Post-cleansing, challenges persist due to the highly imbalanced nature of the dataset. Most machine learning algorithms for binary classification perform better with balanced data points.

The paper titled Machine Learning-Driven Data Valuation for Optimizing High-Throughput Screening Pipelines, published in the Journal of Chemical Information and Modeling on Oct 23, 2024, presents methodologies for analyzing such imbalanced datasets. I recommend it for all those interested, as it is available via Open Access. There are several related publications, including Data Valuation: A novel approach for analyzing high throughput screen data using machine learning, Minority Class Oriented Active Learning for Imbalanced Datasets, On the Prediction of Statistical Parameters in High-Throughput Screening Using Resampling Techniques, and Machine Learning Assisted Hit Prioritization for High Throughput Screening in Drug Discovery.

The paper’s core idea is to assess the importance of each data point based on its impact, helping identify true and false positives and selecting significant inactive data to reduce dataset imbalance and improve ML model reliability.
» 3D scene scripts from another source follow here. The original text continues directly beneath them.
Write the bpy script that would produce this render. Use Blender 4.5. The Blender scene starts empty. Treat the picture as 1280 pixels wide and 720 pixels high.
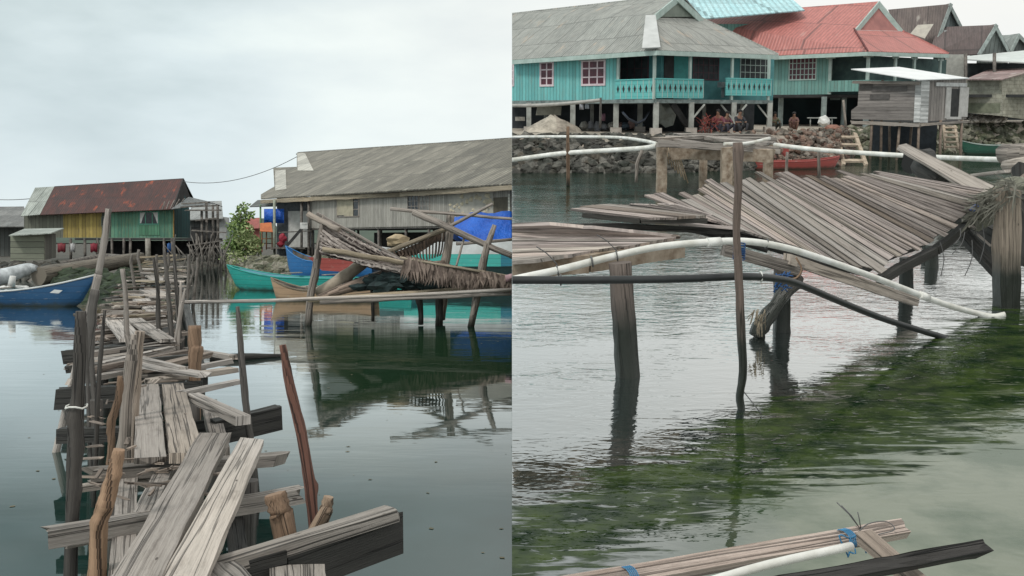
import bpy, bmesh, math, random
from mathutils import Vector, Matrix, noise as mnoise
V = Vector
C = bpy.context.scene.collection
F = 1280.0
# ------------------------------------------------------------------ camera
cd = bpy.data.cameras.new('camera'); cam = bpy.data.objects.new('camera', cd); C.objects.link(cam)
bpy.context.scene.camera = cam
cam.location = (0, 0, 2.4); cam.rotation_euler = (math.radians(90), 0, 0)
cd.sensor_width = 36; cd.lens = 36; cd.shift_y = -60/1280; cd.clip_start = .05; cd.clip_end = 3000
# ------------------------------------------------------------------ world, sun, exposure
sc = bpy.context.scene
w = bpy.data.worlds.new('World'); sc.world = w; w.use_nodes = True
nt = w.node_tree; nt.nodes.clear()
def wn(t, **k):
    n = nt.nodes.new(t)
    for a, b in k.items():
        if a in n.inputs: n.inputs[a].default_value = b
        else: setattr(n, a, b)
    return n
SUN_EL, SUN_AZ = 50, 215          # azimuth measured clockwise from +Y
sky = wn('ShaderNodeTexSky'); sky.sky_type = 'NISHITA'; sky.sun_disc = False
sky.sun_elevation = math.radians(SUN_EL); sky.sun_rotation = math.radians(SUN_AZ)
b1 = wn('ShaderNodeBackground', Strength=.09)
nt.links.new(sky.outputs[0], b1.inputs[0])
tc = wn('ShaderNodeTexCoord')
mp = wn('ShaderNodeMapping'); mp.inputs['Scale'].default_value = (1, .6, 2.6); mp.inputs['Location'].default_value = (1.35, .7, .45)
nt.links.new(tc.outputs['Generated'], mp.inputs[0])
n1 = wn('ShaderNodeTexNoise', Scale=2.6, Detail=6.0, Roughness=.5); nt.links.new(mp.outputs[0], n1.inputs[0])
r1 = wn('ShaderNodeValToRGB'); e = r1.color_ramp.elements
e[0].position = .34; e[0].color = (.41, .49, .495, 1); e[1].position = .64; e[1].color = (.80, .87, .83, 1)
m_ = r1.color_ramp.elements.new(.5); m_.color = (.62, .70, .705, 1)
nt.links.new(n1.outputs[0], r1.inputs[0])
# paler and warmer cloud towards the right, bluish towards the horizon
sp = wn('ShaderNodeSeparateXYZ'); nt.links.new(tc.outputs['Generated'], sp.inputs[0])
mr = wn('ShaderNodeMapRange'); mr.inputs['From Min'].default_value = -.30; mr.inputs['From Max'].default_value = .22
nt.links.new(sp.outputs[0], mr.inputs[0])
mx = wn('ShaderNodeMix', data_type='RGBA'); mx.inputs[7].default_value = (.82, .80, .755, 1)
mm = wn('ShaderNodeMath', operation='MULTIPLY'); mm.inputs[1].default_value = .85
nt.links.new(mr.outputs[0], mm.inputs[0]); nt.links.new(mm.outputs[0], mx.inputs[0]); nt.links.new(r1.outputs[0], mx.inputs[6])
mr2 = wn('ShaderNodeMapRange'); mr2.inputs['From Min'].default_value = .20; mr2.inputs['From Max'].default_value = .0
nt.links.new(sp.outputs[2], mr2.inputs[0])
mm2 = wn('ShaderNodeMath', operation='MULTIPLY'); mm2.inputs[1].default_value = .6; nt.links.new(mr2.outputs[0], mm2.inputs[0])
mx2 = wn('ShaderNodeMix', data_type='RGBA'); mx2.inputs[7].default_value = (.58, .66, .72, 1)
nt.links.new(mm2.outputs[0], mx2.inputs[0]); nt.links.new(mx.outputs[2], mx2.inputs[6])
b2 = wn('ShaderNodeBackground', Strength=1.27); nt.links.new(mx2.outputs[2], b2.inputs[0])
ms = wn('ShaderNodeMixShader'); ms.inputs[0].default_value = .9
nt.links.new(b1.outputs[0], ms.inputs[1]); nt.links.new(b2.outputs[0], ms.inputs[2])
wo = wn('ShaderNodeOutputWorld'); nt.links.new(ms.outputs[0], wo.inputs[0])
sl = bpy.data.lights.new('sun', 'SUN'); sl.energy = 1.7; sl.angle = math.radians(11); sl.color = (1, .96, .9)
so = bpy.data.objects.new('sun', sl); C.objects.link(so)
az, el = math.radians(SUN_AZ), math.radians(SUN_EL)
sd = V((math.sin(az)*math.cos(el), math.cos(az)*math.cos(el), math.sin(el)))
so.rotation_euler = sd.to_track_quat('Z', 'Y').to_euler()
sc.view_settings.view_transform = 'Standard'; sc.view_settings.look = 'None'
sc.view_settings.exposure = 0; sc.view_settings.gamma = 1
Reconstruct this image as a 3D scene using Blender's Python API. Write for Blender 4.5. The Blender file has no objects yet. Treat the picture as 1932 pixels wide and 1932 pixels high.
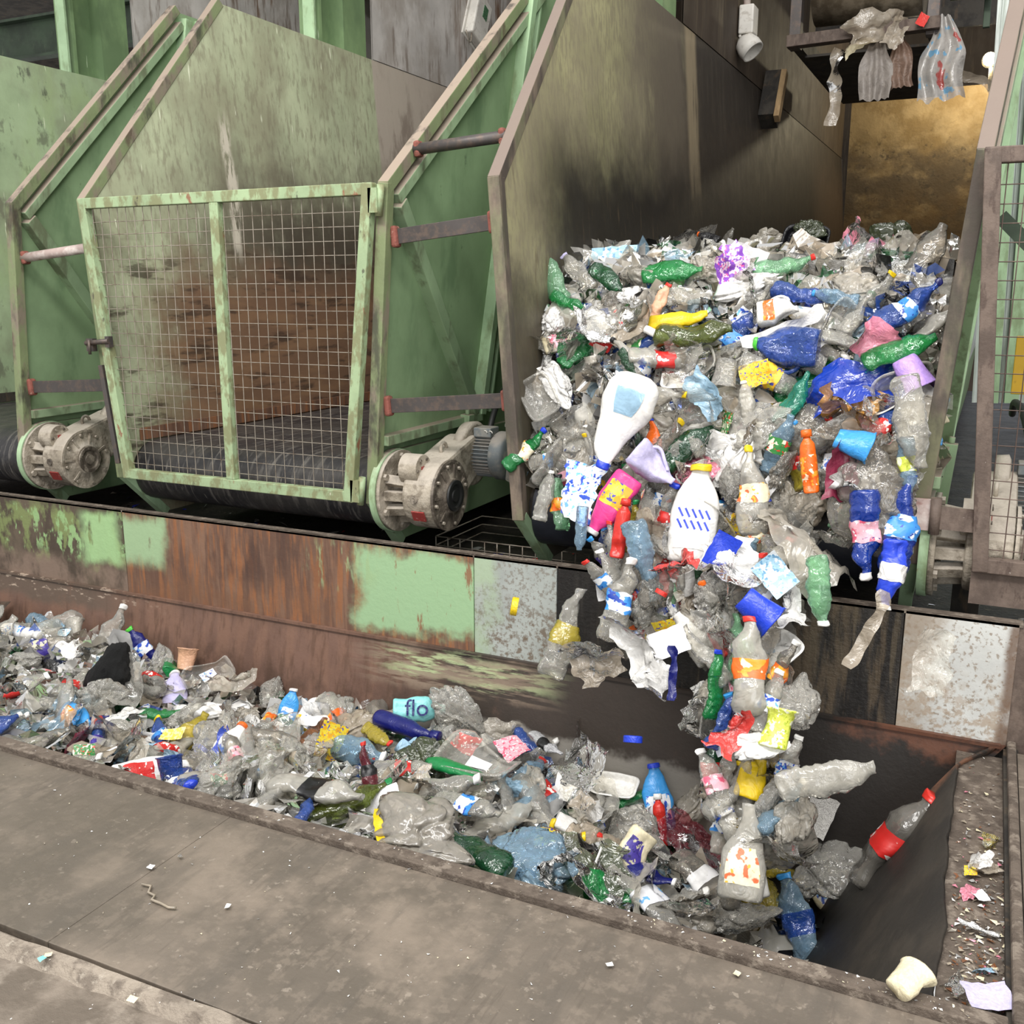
import bpy, bmesh, math, random
from mathutils import Vector, Matrix, noise

# ------------------------------------------------------------------ camera
S = bpy.context.scene
COL = S.collection
F_PX, CX = 1860.0, 966.0
VX = Vector((3966, 416, -1860)).normalized()          # the trough's direction, in camera axes (x right, y down, z forward)
VY = Vector((1860 * 1860 + 416 * 416, -416 * 3966, 1860 * 3966)).normalized()
VZ = VX.cross(VY)
if VZ.y > 0: VZ = -VZ
CAM = Vector((0, 0, 1.65))
RIGHT = Vector((VX.x, VY.x, VZ.x)); DOWN = Vector((VX.y, VY.y, VZ.y)); FWD = Vector((VX.z, VY.z, VZ.z))
cam_data = bpy.data.cameras.new('camera'); cam = bpy.data.objects.new('camera', cam_data); COL.objects.link(cam)
cam.matrix_world = Matrix(((RIGHT.x, -DOWN.x, -FWD.x, CAM.x), (RIGHT.y, -DOWN.y, -FWD.y, CAM.y), (RIGHT.z, -DOWN.z, -FWD.z, CAM.z), (0, 0, 0, 1)))
cam_data.sensor_width = 36; cam_data.lens = 36 * F_PX / 1932; cam_data.clip_start = .05; cam_data.clip_end = 200
S.camera = cam

# ------------------------------------------------------------------ light
W = bpy.data.worlds.new('hall_daylight'); S.world = W; W.use_nodes = True
bg = W.node_tree.nodes['Background']; bg.inputs[0].default_value = (1.0, .99, .975, 1); bg.inputs[1].default_value = .72
def area(name, loc, target, sx, sy, power, col=(1, .98, .95)):
    d = bpy.data.lights.new(name, 'AREA'); d.shape = 'RECTANGLE'; d.size = sx; d.size_y = sy; d.energy = power; d.color = col
    o = bpy.data.objects.new(name, d); COL.objects.link(o); o.location = loc
    o.rotation_euler = (Vector(target) - Vector(loc)).to_track_quat('-Z', 'Y').to_euler(); return o
area('overhead_glint_light', (-2.2, -1.5, 7.5), (-1.8, 3.6, .6), 7.0, 1.2, 620)  # area light added overhead to put gloss highlights on the plastic
area('overhead_glint_light', (1.8, 1.2, 7.5), (-.8, 3.6, .4), 1.2, 5.0, 260)  # second added overhead area light, for more glints
area('rear_daylight_area', (3.2, -5.0, 3.0), (-1.5, 4.0, 1.2), 4.0, 4.0, 230, (.97, .99, 1))  # unseen area light supplying daylight from behind the camera
S.view_settings.view_transform = 'Standard'; S.view_settings.look = 'None'
S.view_settings.exposure = 0.25; S.view_settings.gamma = 1; S.view_settings.use_curve_mapping = False
S.cycles.transparent_max_bounces = 20; S.cycles.max_bounces = 7; S.cycles.diffuse_bounces = 3
S.cycles.glossy_bounces = 3; S.cycles.transmission_bounces = 4
S.cycles.caustics_reflective = False; S.cycles.caustics_refractive = False

# ------------------------------------------------------------------ pixel <-> place
def ray(px, py):
    return (RIGHT * (px - CX) + DOWN * (py - CX) + FWD * F_PX)
def onY(px, py, y): d = ray(px, py); return CAM + d * ((y - CAM.y) / d.y)
def onX(px, py, x): d = ray(px, py); return CAM + d * ((x - CAM.x) / d.x)
def onZ(px, py, z): d = ray(px, py); return CAM + d * ((z - CAM.z) / d.z)
def march(px, py, inside, t0=1.5, t1=14, step=.015):
    d = ray(px, py).normalized(); t = t0
    while t < t1:
        p = CAM + d * t
        if inside(p): return p
        t += step
    return CAM + d * t1
def project(p):
    q = Vector(p) - CAM; z = q.dot(FWD)
    return (q.dot(RIGHT) / z * F_PX + CX, q.dot(DOWN) / z * F_PX + CX)

# ------------------------------------------------------------------ objects
def tag(o, label=None, cat=None, group=None, kind=None):
    if label: o['label'] = label
    if cat: o['category'] = cat
    if group: o['group'] = group
    if kind: o['kind'] = kind
    return o
def thing(name, label, cat, loc=(0, 0, 0), group=None):
    o = bpy.data.objects.new(name, None); COL.objects.link(o); o.location = loc; o.empty_display_size = .1
    return tag(o, label, cat, group)
def root_loc(o):
    v = Vector((0, 0, 0))
    while o: v += Vector(o.location); o = o.parent
    return v

class MB:
    """collects shapes in world coordinates and links them as one mesh object"""
    def __init__(s): s.v = []; s.f = []; s.m = []; s.sm = []
    def add(s, vs, fs, mi=0, smooth=False):
        n = len(s.v); s.v += [tuple(p) for p in vs]
        for f in fs: s.f.append([i + n for i in f]); s.m.append(mi); s.sm.append(smooth)
        return s
    def box(s, c, size, rot=None, mi=0):
        hx, hy, hz = size[0] / 2, size[1] / 2, size[2] / 2
        vs = [Vector((x, y, z)) for x in (-hx, hx) for y in (-hy, hy) for z in (-hz, hz)]
        if rot is not None: vs = [rot @ p for p in vs]
        vs = [p + Vector(c) for p in vs]
        return s.add(vs, [(0, 1, 3, 2), (4, 6, 7, 5), (0, 4, 5, 1), (2, 3, 7, 6), (0, 2, 6, 4), (1, 5, 7, 3)], mi)
    def beam(s, a, b, w, h, up=(0, 0, 1), mi=0, ext=0):
        a, b = Vector(a), Vector(b); d = (b - a).normalized(); a = a - d * ext; b = b + d * ext
        u = Vector(up); x = d.cross(u)
        if x.length < 1e-4: x = d.cross(Vector((0, 1, 0)))
        x.normalize(); y = x.cross(d).normalized()
        vs = []
        for p in (a, b):
            for i, j in ((-1, -1), (1, -1), (1, 1), (-1, 1)): vs.append(p + x * (i * w / 2) + y * (j * h / 2))
        return s.add(vs, [(3, 2, 1, 0), (4, 5, 6, 7), (0, 1, 5, 4), (1, 2, 6, 5), (2, 3, 7, 6), (3, 0, 4, 7)], mi)
    def tube(s, pts, r, seg=10, mi=0, cap=True, smooth=True):
        pts = [Vector(p) for p in pts]; n = len(pts); rs = r if isinstance(r, (list, tuple)) else [r] * n
        vs = []; prev = None
        for i, p in enumerate(pts):
            d = (pts[min(i + 1, n - 1)] - pts[max(i - 1, 0)]).normalized()
            if prev is None: x = d.orthogonal().normalized()
            else:
                x = prev - d * prev.dot(d)
                x = x.normalized() if x.length > 1e-5 else d.orthogonal().normalized()
            prev = x; y = d.cross(x)
            for k in range(seg):
                t = 2 * math.pi * k / seg; vs.append(p + (x * math.cos(t) + y * math.sin(t)) * rs[i])
        fs = [(i * seg + k, i * seg + (k + 1) % seg, (i + 1) * seg + (k + 1) % seg, (i + 1) * seg + k) for i in range(n - 1) for k in range(seg)]
        s.add(vs, fs, mi, smooth)
        if cap:
            s.add([vs[k] for k in range(seg)][::-1], [list(range(seg))], mi); s.add(vs[-seg:], [list(range(seg))], mi)
        return s
    def lathe(s, c, axis, prof, seg=32, mi=0, smooth=True):
        """prof = [(distance along axis, radius)]; sharp where two equal stations repeat"""
        axis = Vector(axis).normalized(); x = axis.orthogonal().normalized(); y = axis.cross(x); c = Vector(c)
        for (a0, r0), (a1, r1) in zip(prof[:-1], prof[1:]):
            vs = []
            for a, r in ((a0, r0), (a1, r1)):
                for k in range(seg):
                    t = 2 * math.pi * k / seg; vs.append(c + axis * a + (x * math.cos(t) + y * math.sin(t)) * max(r, 1e-4))
            s.add(vs, [(k, (k + 1) % seg, seg + (k + 1) % seg, seg + k) for k in range(seg)], mi, smooth and abs(a1 - a0) > 1e-5)
        return s
    def prism(s, poly, d0, d1, mi=0):
        """poly: list of 3D points; d0/d1: offsets of the two faces"""
        n = len(poly); a = [Vector(p) + Vector(d0) for p in poly]; b = [Vector(p) + Vector(d1) for p in poly]
        s.add(a + b, [list(range(n))[::-1], list(range(n, 2 * n))] + [(i, (i + 1) % n, n + (i + 1) % n, n + i) for i in range(n)], mi)
        return s
    def build(s, name, mats, parent=None, local=False, bevel=0):
        me = bpy.data.meshes.new(name)
        off = root_loc(parent) if (parent and not local) else Vector((0, 0, 0))
        me.from_pydata([(x - off.x, y - off.y, z - off.z) for x, y, z in s.v], [], s.f)
        mats = mats if isinstance(mats, (list, tuple)) else [mats]
        for m in mats: me.materials.append(m)
        for p, mi, sm in zip(me.polygons, s.m, s.sm): p.material_index = mi; p.use_smooth = sm
        bm = bmesh.new(); bm.from_mesh(me)
        bmesh.ops.remove_doubles(bm, verts=bm.verts, dist=1e-5); bmesh.ops.recalc_face_normals(bm, faces=bm.faces)
        bm.to_mesh(me); bm.free()
        o = bpy.data.objects.new(name, me); COL.objects.link(o)
        if parent: o.parent = parent
        if bevel:
            b = o.modifiers.new('edge', 'BEVEL'); b.width = bevel; b.segments = 2; b.limit_method = 'ANGLE'; b.angle_limit = math.radians(50)
        return o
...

Key methods for calculating data importance include:

1. KNN Shapley Values: Approximates Shapley values using K-nearest neighbors to evaluate each data point’s impact on model performance.
2. CatBoost Object Importance: Utilizes a CatBoost model to determine the importance of each training sample through a Leave-One-Out retraining process.
3. DVRL (Data Valuation using Reinforcement Learning): A framework that calculates importance values for training data using reinforcement learning.
4. TracIn: Tracks how each training sample affects test sample loss during deep learning training to compute importance.
5. MVS-A (Minimal Variance Sampling Analysis): Analyzes the impact of samples on decision tree structure changes during gradient boosting model training.

The significance of calculating data relevance in HTS analysis includes:

1. Improved Handling of Imbalanced Data: Identifies important samples even in extreme imbalances typical of HTS data.
2. Efficient Active Learning: Focuses on samples that significantly impact model training rather than just likely active ones, enhancing the discovery of active compounds.
3. Enhanced False Positive Identification: Methods like MVS-A and TracIn effectively identify false positives by considering both structural characteristics and overall dataset influence.
4. Identification of Significant Inactive Samples: Importance-based under-sampling helps maintain model performance by identifying crucial inactive samples.
5. Computational Efficiency: Methods such as MVS-A provide high efficiency, making them suitable for large HTS datasets.
6. Exploration of Diverse Chemical Structures: Identifies significant samples with varied chemical structures, increasing the potential for discovering new active compounds.
7. Enhanced Model Performance: Using important samples for training improves overall model performance and generalization capabilities.

According to Figure 6 of the referenced paper, removing low-importance points does not significantly enhance predictive performance compared to random under-sampling. However, removing high-importance points leads to a substantial drop in performance, showing that employing data importance calculations enhances computational efficiency by reducing dataset size rather than significantly improving predictive capability.